New functionality use the above as a foundation

Obviously we shouldn’t spend all our time on security, stability, or performance at the detriment of improving the product. We might decide, for example, to build out a feature that is not as performant at launch to solve an important enterprise need in the short term. In general, we think that this framework helps frame these non-functional requirements in the right order to maximize user value, but it’s up to teams to balance these. 

How Asana has applied this framework

There are two main ways we use this framework, actively, and passively.

The most obvious way is when we actively invoke this framework when making decisions.
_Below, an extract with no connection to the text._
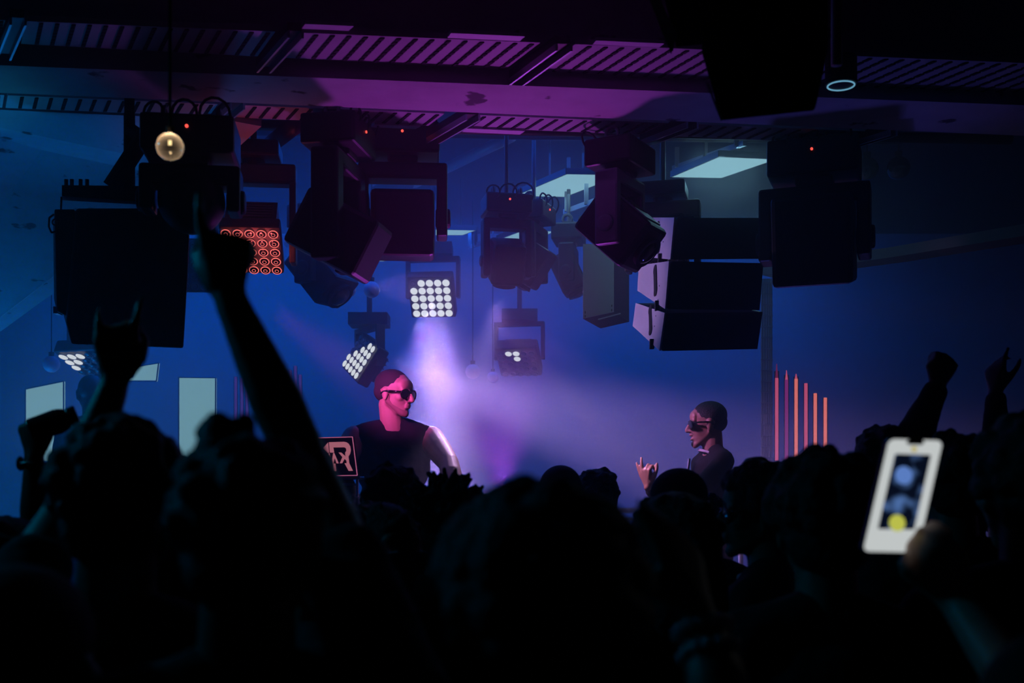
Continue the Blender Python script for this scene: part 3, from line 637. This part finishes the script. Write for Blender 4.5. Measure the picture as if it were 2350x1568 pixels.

We’re all reasonable people and we usually make good, informed choices that maximally benefits Asana. We try hard to not just have a narrow outcome like a single launch or an abstract notion of security. But in situations where we can’t come to an agreement, we can use the framework to break the tie. This is pretty rare!

Most importantly, having this framework at all communicates to all Asanas our agreed upon prioritization across Asana. It seeps into every team’s roadmap a little bit. Every engineer thinks about it a little bit. Every PM accounts for this time a little bit. All of those little bits add up to a lot more security. This is the biggest impact of this framework.

What do you think?

So there you have it, a peek behind the curtain of how Asana prioritizes security, stability, and performance. It’s helped Asana do the right thing in many cases where the tradeoffs were large and the outcomes unclear.

Footnotes

[1] Some rationale for this: it’s easy to accumulate risk by having bad security hygiene, by, for example, believing your change won’t be the thing that causes an incident. But as this risk accumulates, the chance of it being discovered and exploited does too. When it’s exploited it’s much worse than e.g. a bad crash: we can’t just roll back code and apologize to users, we have to notify them that their data may have been accessed.